The Role of Microstructure on the Performance of Sintered Nd-Fe-B Magnets

A combination of electron microscopy analysis and micromagnetic modelling was used to study the microstructure role on the performance of commercial sintered Nd-Fe-B magnets that are used in wind power units. These magnets were observed to be composed of Nd2Fe14B phase grains with different Dy content, size distribution and anisotropy orientation. The grains were surrounded by intergranular phases with different Fe/rare-earth ratios. The
magnetic characterisation of these samples revealed that it is possible for Dy-free samples to have higher coercivities than Dy-containing samples with the control of the microstructure. Micromagnetic modelling revealed that decreasing the angular dispersion of Nd2Fe14B grain
anisotropy provides the most significant increase to coercivity. For example, decreasing this angular dispersion from 30° to 1° increased the coercivity by 25% of its initial values. In addition, the presence of intergranular phases with high Fe/rare-earth ratios (Fe-like) led to the generation of reversed domain walls at low applied field. The formation of non-
ferromagnetic intergranular phases (low Fe/rare-earth) led to 8% increase in coercivity; however, it led to step-wise hysteresis loops. On the other hand, the effect of grain size distribution on coercivity was found to be less significant compared to previous features.
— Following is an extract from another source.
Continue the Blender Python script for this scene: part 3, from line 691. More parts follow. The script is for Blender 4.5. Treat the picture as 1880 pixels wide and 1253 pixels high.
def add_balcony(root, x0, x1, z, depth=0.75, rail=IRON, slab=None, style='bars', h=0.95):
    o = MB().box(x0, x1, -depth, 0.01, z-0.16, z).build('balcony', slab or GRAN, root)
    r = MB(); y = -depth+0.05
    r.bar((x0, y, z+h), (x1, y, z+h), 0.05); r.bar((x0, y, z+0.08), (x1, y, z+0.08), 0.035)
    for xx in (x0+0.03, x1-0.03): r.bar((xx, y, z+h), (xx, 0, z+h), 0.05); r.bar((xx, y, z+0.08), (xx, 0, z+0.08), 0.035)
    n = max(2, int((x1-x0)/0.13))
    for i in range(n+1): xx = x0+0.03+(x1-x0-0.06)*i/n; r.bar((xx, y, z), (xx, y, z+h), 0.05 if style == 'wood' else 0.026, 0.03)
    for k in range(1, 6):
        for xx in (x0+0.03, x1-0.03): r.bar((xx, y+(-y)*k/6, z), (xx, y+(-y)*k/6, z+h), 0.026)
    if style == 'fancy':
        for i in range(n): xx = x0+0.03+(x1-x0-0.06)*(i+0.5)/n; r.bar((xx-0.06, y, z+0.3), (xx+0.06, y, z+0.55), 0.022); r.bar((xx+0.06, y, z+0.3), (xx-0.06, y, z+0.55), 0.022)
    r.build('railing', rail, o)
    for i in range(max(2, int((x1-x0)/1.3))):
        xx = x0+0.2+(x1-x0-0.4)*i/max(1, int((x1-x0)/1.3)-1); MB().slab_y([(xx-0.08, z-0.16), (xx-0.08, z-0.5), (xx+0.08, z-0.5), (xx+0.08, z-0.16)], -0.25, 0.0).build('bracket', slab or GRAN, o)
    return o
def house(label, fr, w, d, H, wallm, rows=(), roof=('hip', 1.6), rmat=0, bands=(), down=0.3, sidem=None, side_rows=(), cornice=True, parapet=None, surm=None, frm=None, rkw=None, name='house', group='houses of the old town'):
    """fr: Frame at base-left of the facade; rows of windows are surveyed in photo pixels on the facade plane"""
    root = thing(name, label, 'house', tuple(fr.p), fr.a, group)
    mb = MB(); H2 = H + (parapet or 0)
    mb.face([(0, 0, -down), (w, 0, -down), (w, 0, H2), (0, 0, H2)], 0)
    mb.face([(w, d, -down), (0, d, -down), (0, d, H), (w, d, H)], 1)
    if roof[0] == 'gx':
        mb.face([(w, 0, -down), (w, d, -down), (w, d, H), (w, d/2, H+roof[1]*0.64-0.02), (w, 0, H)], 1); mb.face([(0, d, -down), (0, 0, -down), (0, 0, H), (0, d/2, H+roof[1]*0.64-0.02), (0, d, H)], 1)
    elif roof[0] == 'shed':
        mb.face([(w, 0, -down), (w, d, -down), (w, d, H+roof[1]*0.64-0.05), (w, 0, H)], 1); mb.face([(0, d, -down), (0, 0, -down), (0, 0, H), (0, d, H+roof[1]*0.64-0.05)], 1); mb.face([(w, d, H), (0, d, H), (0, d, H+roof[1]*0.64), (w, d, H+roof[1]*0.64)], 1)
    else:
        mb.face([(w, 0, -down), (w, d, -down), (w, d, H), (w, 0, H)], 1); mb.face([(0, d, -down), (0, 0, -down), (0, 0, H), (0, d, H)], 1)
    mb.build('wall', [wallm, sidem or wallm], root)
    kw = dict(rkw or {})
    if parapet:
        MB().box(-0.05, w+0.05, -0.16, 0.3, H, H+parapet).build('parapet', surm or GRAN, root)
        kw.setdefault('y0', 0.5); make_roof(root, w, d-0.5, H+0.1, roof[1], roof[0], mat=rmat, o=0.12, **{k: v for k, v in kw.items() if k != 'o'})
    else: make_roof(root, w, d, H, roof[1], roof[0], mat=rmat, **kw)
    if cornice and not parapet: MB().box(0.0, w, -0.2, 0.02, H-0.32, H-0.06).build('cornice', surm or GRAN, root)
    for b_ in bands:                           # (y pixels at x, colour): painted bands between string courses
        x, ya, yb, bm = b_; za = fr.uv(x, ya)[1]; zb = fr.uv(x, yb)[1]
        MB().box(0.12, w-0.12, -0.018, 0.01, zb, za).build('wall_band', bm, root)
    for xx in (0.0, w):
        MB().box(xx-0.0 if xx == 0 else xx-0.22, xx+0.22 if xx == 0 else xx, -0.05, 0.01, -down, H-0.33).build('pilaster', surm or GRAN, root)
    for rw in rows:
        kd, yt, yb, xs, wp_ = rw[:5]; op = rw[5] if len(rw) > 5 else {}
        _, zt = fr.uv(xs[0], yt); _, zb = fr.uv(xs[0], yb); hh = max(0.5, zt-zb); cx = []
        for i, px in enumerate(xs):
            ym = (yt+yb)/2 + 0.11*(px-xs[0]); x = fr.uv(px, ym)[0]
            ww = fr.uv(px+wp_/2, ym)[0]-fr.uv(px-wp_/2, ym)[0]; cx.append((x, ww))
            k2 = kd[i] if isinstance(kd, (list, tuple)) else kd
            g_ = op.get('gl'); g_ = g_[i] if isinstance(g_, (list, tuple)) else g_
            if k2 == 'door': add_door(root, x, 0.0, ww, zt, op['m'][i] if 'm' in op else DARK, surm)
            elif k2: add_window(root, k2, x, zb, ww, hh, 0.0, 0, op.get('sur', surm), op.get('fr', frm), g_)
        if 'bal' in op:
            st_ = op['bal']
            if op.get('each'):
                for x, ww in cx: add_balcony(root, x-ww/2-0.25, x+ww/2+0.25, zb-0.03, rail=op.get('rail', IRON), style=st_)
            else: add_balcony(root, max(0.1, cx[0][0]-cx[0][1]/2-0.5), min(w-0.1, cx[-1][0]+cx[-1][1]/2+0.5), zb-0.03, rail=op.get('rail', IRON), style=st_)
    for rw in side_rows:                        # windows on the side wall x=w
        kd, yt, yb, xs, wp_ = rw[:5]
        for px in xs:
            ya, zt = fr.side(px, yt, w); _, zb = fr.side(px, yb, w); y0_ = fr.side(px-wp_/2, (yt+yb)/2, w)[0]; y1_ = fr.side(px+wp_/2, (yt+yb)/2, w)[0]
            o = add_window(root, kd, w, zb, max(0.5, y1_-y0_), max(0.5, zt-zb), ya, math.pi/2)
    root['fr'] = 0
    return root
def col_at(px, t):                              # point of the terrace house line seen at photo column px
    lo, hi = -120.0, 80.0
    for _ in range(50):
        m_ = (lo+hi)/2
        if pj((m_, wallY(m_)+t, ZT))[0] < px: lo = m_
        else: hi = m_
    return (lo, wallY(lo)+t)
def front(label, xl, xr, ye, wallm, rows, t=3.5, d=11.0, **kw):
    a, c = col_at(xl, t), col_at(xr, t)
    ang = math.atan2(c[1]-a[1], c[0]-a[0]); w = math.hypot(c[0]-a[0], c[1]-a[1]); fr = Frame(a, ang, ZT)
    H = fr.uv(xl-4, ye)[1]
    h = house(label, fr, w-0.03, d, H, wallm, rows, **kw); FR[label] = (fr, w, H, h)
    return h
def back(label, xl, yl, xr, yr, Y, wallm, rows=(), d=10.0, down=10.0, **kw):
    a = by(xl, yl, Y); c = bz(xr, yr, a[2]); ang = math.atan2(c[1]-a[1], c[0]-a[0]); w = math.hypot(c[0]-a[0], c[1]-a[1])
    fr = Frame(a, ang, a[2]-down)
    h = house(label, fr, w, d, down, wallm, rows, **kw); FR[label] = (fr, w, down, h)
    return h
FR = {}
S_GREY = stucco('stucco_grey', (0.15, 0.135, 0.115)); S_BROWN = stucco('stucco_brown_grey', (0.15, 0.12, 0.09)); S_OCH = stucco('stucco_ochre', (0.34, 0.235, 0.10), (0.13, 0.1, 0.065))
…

Micromagnetic modelling of grain boundary diffused samples revealed that the coercivity may increase with increasing the thickness and Dy concentration of Dy-rich shells. In addition, the higher rare-earth content at the intergranular regions of these samples was revealed to be beneficial to coercivity. Finally, the possibility of twinning in main phase
grains showed a detrimental effect on the coercivity. The formation of non-ferromagnetic intergranular phases may reduce the effect of twinned grains and increase coercivity but no significant increase in remanence and maximum energy density was observed. These insights could be useful to produce sintered Nd-Fe-B magnets with higher coercivity and lower heavy rare-earth content.